According to Starbucks, the difference in Via instant is that, in addition to dehydrating a brewed reduction of coffee, it adds microground beans to add flavor and body to the finished product. It's meant to taste more like the cup you'd buy and at $2.95 a three-pack, it had better. (My Folgers was $5.99 for a 60-cup jar, even at the usurious prices of a Brooklyn bodega.) The resulting coffee dust (more like espresso than the usual crystals) comes packaged in a sort of coffee Pixie Stix, premeasured. (See the top 10 food trends of 2008.)
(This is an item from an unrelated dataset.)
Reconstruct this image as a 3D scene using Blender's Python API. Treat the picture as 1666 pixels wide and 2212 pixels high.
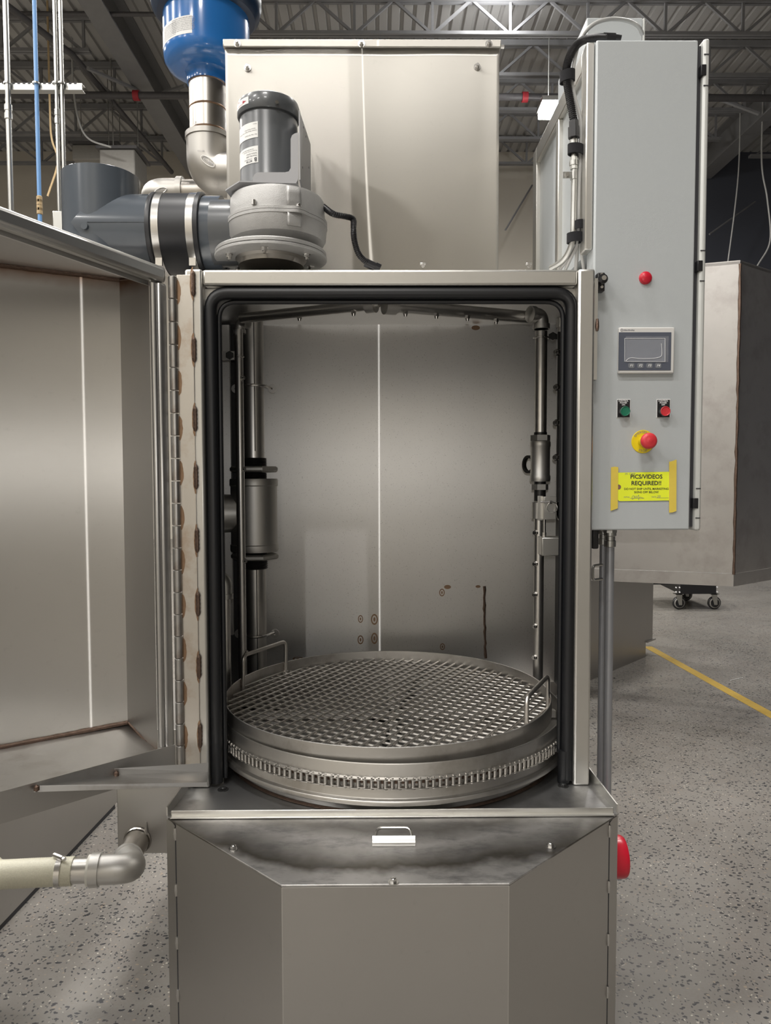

The verdict? Via does actually taste something like brewed coffee. Not a great cup of brewed coffee, and not the coffee from Starbucks: my store-bought cup had a richer, winier mouthfeel, as does my Costco homebrew. At the recommended eight-ounce dose of water, the Italian tasted a little weak, but smooth. To my surprise, the Colombian actually had a rounder, more satisfying flavor, though I usually prefer a darker roast. (Both types of Via tasted better when the water had a minute to cool.) I wouldn't replace my home-brewed with it, but if my sister-in-law served it to me, it would not strain family relations; it might have made a suspect motel in Davenport, Iowa, slightly less depressing. I'm finishing the Colombian as I type this.
Maybe I was just remembering the flavor of old-fashioned instant coffee wrong? Nope. I took a sip of the Folgers oh, sweet Jesus, it was worse than I remembered: like an evil madeleine, tasting of ground plastic and pencil leads and unwise life choices. (See 10 big recession surprises.)
Nonetheless, I can't say I entirely get the point of Via as a product. I'm hard up thinking of many situations in which I would have long-term access to hot water and a buck a cup to spend on instant, yet would not simply go out and buy a French press. But clearly they exist. Myself, I'll soon be doing a home renovation that will leave me without a kitchen for several days, and I'm putting away my remaining Via for then.
I still won't be happy, of course. But at least it won't be the coffee's fault.